Every year, the U.S. government collects millions of gigabytes of data—countless numbers that act like a pair of magical glasses, letting us see our vast country in vivid detail. From 135,000 cows in Hawaii to 54 ice jams in recent months, these statistics help forecast weather, navigate roads, guide corporate hiring, shape school curricula, and determine where tax dollars go. But now, the Trump administration is waging war on these numbers, and the truth is slipping away.
Authoritarian regimes impose power by insisting people believe obvious falsehoods, proving the regime stronger than reality. Trump is following that playbook. Shortly after his second inauguration, a mass deletion campaign began. The government's 13 core statistical agencies lost over 20% of their staff, and entire datasets were discontinued—including the Drug Abuse Warning Network, the Greenhouse Gas Reporting Program, and the Farm Labor Survey. These weren't just numbers; they were tools that informed policy, ensured accountability, and saved lives.
When Trump claimed, "In one year, we have lifted 2.4 million Americans off of food stamps," he painted a picture of success. But experts warn those people may simply go hungry. Without the annual hunger report—scrapped by the administration for alleged "fearmongering"—we may never know the truth. Similarly, the National Law Enforcement Accountability Database, which tracked federal police conduct, was eliminated. The Pregnancy Risk Assessment Monitoring System, which helped cut infant mortality nearly in half since the 1980s, had its data collection ended, historic access suspended, and staff placed on leave. The website now carries a disclaimer: "This page does not reflect reality."
Trump has also targeted the number-makers themselves. When the July jobs report disappointed, he fired the commissioner of labor statistics, calling the numbers "phony." This February, Federal Reserve researchers published a study showing that U.S. firms and consumers bear nearly 90% of tariff costs. Trump's appointees dismissed it as "the worst paper I've ever seen," calling for discipline. By deleting data and punishing truth-tellers, Trump has cleared a path for his own brand of math—where figures conveniently match his political agenda.
Some of his claims defy logic: vowing to lower drug prices by "1,000 percent" or having Pam Bondi assert that the Justice Department saved 258 million lives—implying that without Trump, three-quarters of Americans would be dead. He insists inflation is "totally neutralized" and prices are "way down," even as reports show tariffs pushing costs higher and gas prices hitting four-year highs. This isn't just spin; it's a refusal to address real problems.
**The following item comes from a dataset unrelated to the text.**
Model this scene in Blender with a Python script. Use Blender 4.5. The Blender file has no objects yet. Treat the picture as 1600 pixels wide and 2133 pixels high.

The consequences can be deadly. During the 2020 election, Trump infamously said, "I just want to find 11,780 votes." Violence erupted on January 6, leaving four dead on Capitol grounds. Look abroad: Greek officials lied about deficits for years, accelerating a debt crisis that brought the country to collapse. In South Africa, President Thabo Mbeki downplayed the AIDS epidemic, leading to countless preventable deaths. When governments manipulate or destroy data, they erode the foundation of democracy itself.
Trump's war on numbers is a war on your ability to see the truth. Without reliable data, you can't know if the economy is healthy, if your children are learning, if your drugs are safe, or if the government is serving you. The numbers are not abstract—they're the closest thing we have to reality. And right now, reality is under attack.